Der Mohn braucht gut drei Monate bis zur Ernte, Zeit genug, die Felder aufzustöbern und zu vernichten. Moderne Designerdrogen dagegen lassen sich geradezu im Handumdrehen zusammenbrauen. Sie sind es auch, die in Laos nun schon zum Dauerproblem werden. Sprechen die lokalen Behörden von 60000 Drogenkonsumenten im Land mit einer Bevölkerung von sechseinhalb Millionen, so meinen sie damit zu 80 Prozent die Konsumenten von Amphetaminen. Das sind vor allem Jugendliche. Seit 2005 bemüht sich das laotische Bildungsministerium, unterstützt von einer schwedischen Organisation, Drogen aus den Schulen der Hauptstadt Vientiane zu verbannen. Derzeit sind 40 der 143 als drogenfrei zertifiziert. Das Ziel, bis 2015 alle Schulen frei von Drogen zu halten, dürfte illusorisch sein. Regelmäßige Urintests bei Schülern weisen eher einen gegensätzlichen Trend auf: Die Zahl der Befunde steigt.

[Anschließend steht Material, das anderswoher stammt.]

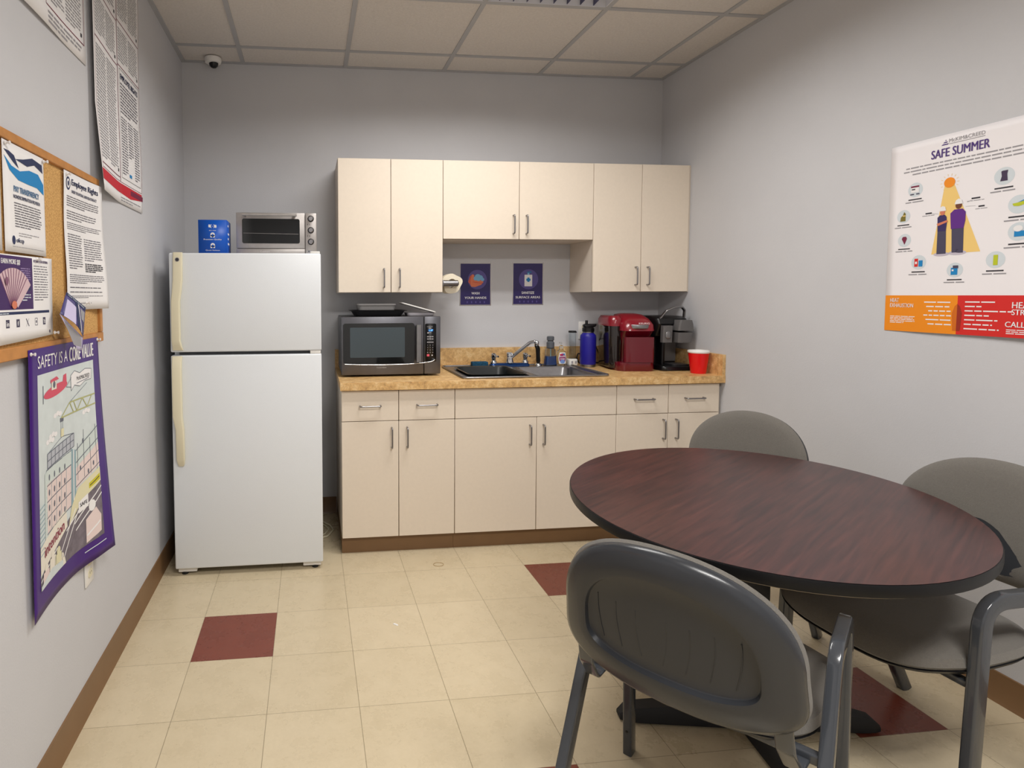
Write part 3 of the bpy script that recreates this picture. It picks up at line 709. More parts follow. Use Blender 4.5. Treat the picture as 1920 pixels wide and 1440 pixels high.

Das spüren auch die Verantwortlichen im Entzugszentrum Somsagna. Derzeit befinden sich 1500 Süchtige in der Einrichtung, die eigentlich nur Platz für 800 hat, nicht wenige von ihnen zum wiederholten Mal. Bei einem Besuch im Zentrum anläßlich des Internationalen Kindertages gab der laotische Vizepremier einen Hinweis auf einen der Gründe, warum hier so viele Kinder und Jugendliche zu finden sind: Er mahnte mehr berufliche Ausbildungskurse für die Insassen an. Bleibt zu hoffen, daß sie dann auch einen Job finden.